* Requirements: Render every entry exactly as it appears.

### Extracted entries ###

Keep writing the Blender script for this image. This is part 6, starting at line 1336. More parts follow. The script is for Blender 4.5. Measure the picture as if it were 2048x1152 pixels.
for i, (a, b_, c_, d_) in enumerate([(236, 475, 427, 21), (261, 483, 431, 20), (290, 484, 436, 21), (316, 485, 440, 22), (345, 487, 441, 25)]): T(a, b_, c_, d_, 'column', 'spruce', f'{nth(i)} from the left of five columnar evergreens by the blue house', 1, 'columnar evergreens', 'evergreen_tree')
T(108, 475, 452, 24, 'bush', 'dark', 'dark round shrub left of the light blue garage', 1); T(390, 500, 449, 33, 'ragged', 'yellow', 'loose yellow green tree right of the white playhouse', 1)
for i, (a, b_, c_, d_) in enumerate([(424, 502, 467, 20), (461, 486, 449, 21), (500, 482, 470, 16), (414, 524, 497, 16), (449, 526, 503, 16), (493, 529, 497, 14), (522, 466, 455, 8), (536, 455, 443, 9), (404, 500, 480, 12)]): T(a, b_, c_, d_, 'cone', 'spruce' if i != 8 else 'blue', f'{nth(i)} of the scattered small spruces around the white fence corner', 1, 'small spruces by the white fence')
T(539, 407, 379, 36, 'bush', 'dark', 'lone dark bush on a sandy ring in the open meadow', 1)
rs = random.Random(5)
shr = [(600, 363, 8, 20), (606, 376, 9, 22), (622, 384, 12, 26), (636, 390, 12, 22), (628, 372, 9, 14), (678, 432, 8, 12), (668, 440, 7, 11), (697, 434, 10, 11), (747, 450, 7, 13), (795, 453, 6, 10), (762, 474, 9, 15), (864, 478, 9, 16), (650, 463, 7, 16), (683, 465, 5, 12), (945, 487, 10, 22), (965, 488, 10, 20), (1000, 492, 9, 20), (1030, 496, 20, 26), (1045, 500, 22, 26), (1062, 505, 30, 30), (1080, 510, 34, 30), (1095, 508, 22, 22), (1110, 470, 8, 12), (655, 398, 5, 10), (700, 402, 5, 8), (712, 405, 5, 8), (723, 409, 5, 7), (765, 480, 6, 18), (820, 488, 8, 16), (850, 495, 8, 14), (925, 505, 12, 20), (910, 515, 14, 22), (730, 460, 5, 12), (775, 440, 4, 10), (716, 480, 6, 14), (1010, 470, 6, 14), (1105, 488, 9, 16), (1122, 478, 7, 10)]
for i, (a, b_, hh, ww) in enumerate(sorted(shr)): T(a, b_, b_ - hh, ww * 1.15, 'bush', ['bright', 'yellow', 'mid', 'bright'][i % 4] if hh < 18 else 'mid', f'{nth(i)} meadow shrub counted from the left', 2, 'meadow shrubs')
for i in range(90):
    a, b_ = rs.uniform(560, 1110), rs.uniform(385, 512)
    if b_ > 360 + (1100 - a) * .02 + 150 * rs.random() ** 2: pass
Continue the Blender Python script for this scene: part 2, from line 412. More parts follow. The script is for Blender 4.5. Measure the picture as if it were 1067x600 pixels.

###

* Complete answer:
Keep writing the Blender script for this image. This is part 6, starting at line 1336. More parts follow. The script is for Blender 4.5. Measure the picture as if it were 2048x1152 pixels.
for i, (a, b_, c_, d_) in enumerate([(236, 475, 427, 21), (261, 483, 431, 20), (290, 484, 436, 21), (316, 485, 440, 22), (345, 487, 441, 25)]): T(a, b_, c_, d_, 'column', 'spruce', f'{nth(i)} from the left of five columnar evergreens by the blue house', 1, 'columnar evergreens', 'evergreen_tree')
T(108, 475, 452, 24, 'bush', 'dark', 'dark round shrub left of the light blue garage', 1); T(390, 500, 449, 33, 'ragged', 'yellow', 'loose yellow green tree right of the white playhouse', 1)
for i, (a, b_, c_, d_) in enumerate([(424, 502, 467, 20), (461, 486, 449, 21), (500, 482, 470, 16), (414, 524, 497, 16), (449, 526, 503, 16), (493, 529, 497, 14), (522, 466, 455, 8), (536, 455, 443, 9), (404, 500, 480, 12)]): T(a, b_, c_, d_, 'cone', 'spruce' if i != 8 else 'blue', f'{nth(i)} of the scattered small spruces around the white fence corner', 1, 'small spruces by the white fence')
T(539, 407, 379, 36, 'bush', 'dark', 'lone dark bush on a sandy ring in the open meadow', 1)
rs = random.Random(5)
shr = [(600, 363, 8, 20), (606, 376, 9, 22), (622, 384, 12, 26), (636, 390, 12, 22), (628, 372, 9, 14), (678, 432, 8, 12), (668, 440, 7, 11), (697, 434, 10, 11), (747, 450, 7, 13), (795, 453, 6, 10), (762, 474, 9, 15), (864, 478, 9, 16), (650, 463, 7, 16), (683, 465, 5, 12), (945, 487, 10, 22), (965, 488, 10, 20), (1000, 492, 9, 20), (1030, 496, 20, 26), (1045, 500, 22, 26), (1062, 505, 30, 30), (1080, 510, 34, 30), (1095, 508, 22, 22), (1110, 470, 8, 12), (655, 398, 5, 10), (700, 402, 5, 8), (712, 405, 5, 8), (723, 409, 5, 7), (765, 480, 6, 18), (820, 488, 8, 16), (850, 495, 8, 14), (925, 505, 12, 20), (910, 515, 14, 22), (730, 460, 5, 12), (775, 440, 4, 10), (716, 480, 6, 14), (1010, 470, 6, 14), (1105, 488, 9, 16), (1122, 478, 7, 10)]
for i, (a, b_, hh, ww) in enumerate(sorted(shr)): T(a, b_, b_ - hh, ww * 1.15, 'bush', ['bright', 'yellow', 'mid', 'bright'][i % 4] if hh < 18 else 'mid', f'{nth(i)} meadow shrub counted from the left', 2, 'meadow shrubs')
for i in range(90):
    a, b_ = rs.uniform(560, 1110), rs.uniform(385, 512)
    if b_ > 360 + (1100 - a) * .02 + 150 * rs.random() ** 2: pass
Continue the Blender Python script for this scene: part 2, from line 412. More parts follow. The script is for Blender 4.5. Measure the picture as if it were 1067x600 pixels.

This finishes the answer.